Runoff damages gym floor at campus
Recently renovated surface will need to be replaced
While the floor looks fine from a distance, Penn State Altoona spokesman Tim Kershner examines dirt and warped boards caused by a flash flood last Friday. Mirror photo by Russ O’Reilly
Mother Nature doesn’t care about expensive new things.
When the ribbon was cut Oct. 28, 2017, at the renovated $24 million Adler Athletic Complex at Penn State Altoona, probably no one would have guessed that one of its key features, a new gymnasium floor, would have to be torn out two years later.
But a week ago, stormwater tried a fast break across the hardwood, and campus employees went on defense with mops, squeegees and brooms.
Although the water didn’t run past half court, the entire floor must be replaced. And to do that, the bleachers must be removed.
Insurance will cover the cost, which has not yet been calculated, campus officials said. But it still presents an inconvenience to students.
“You can only control what you can control,” said John Carey, Penn State Altoona coordinator of intramural and recreational sports.
Women’s volleyball will start in September, he said. The team’s home matches will have to be at the auxiliary gym, which is the old gym that was left from the original building.

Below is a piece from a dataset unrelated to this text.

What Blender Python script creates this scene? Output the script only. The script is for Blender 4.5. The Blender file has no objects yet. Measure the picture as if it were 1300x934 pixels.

Water rushed downhill last Friday into the valley where the campus sits. Then it entered through the back doors of the gymnasium addition that was built onto the original athletic center.
The cleanup effort ended Wednesday, campus spokesman Timothy Kershner said. And though the floor looks fine, it’s not.
The gym floor was designed to be a ‘floating’ floor, he said, no pun intended.
A floating floor means there is space between the floorboards and the concrete base below the floorboards. There is now water filling that space, Carey said.
Carey said risk management from Penn State’s University Park campus determined the floor is already warping and must be replaced.
There is no timeline for when the repairs will begin or end, Kershner said. Classes at Penn State Altoona begin Aug. 26, so kinesiology classes and intramural sports will take place at the auxiliary gym.
“We are just now getting estimates and talking with vendors,” he said.
Floors at other buildings including Port Sky Cafe also flooded, but there was no real damage, Kershner said.
The only other damage caused by the storm a week ago was to the roof of the Laurel Pavilion. A branch from one of the large trees in the campus mall fell on it, Kershner said.
The pavilion roof is also slated to be replaced, with the cost covered by insurance.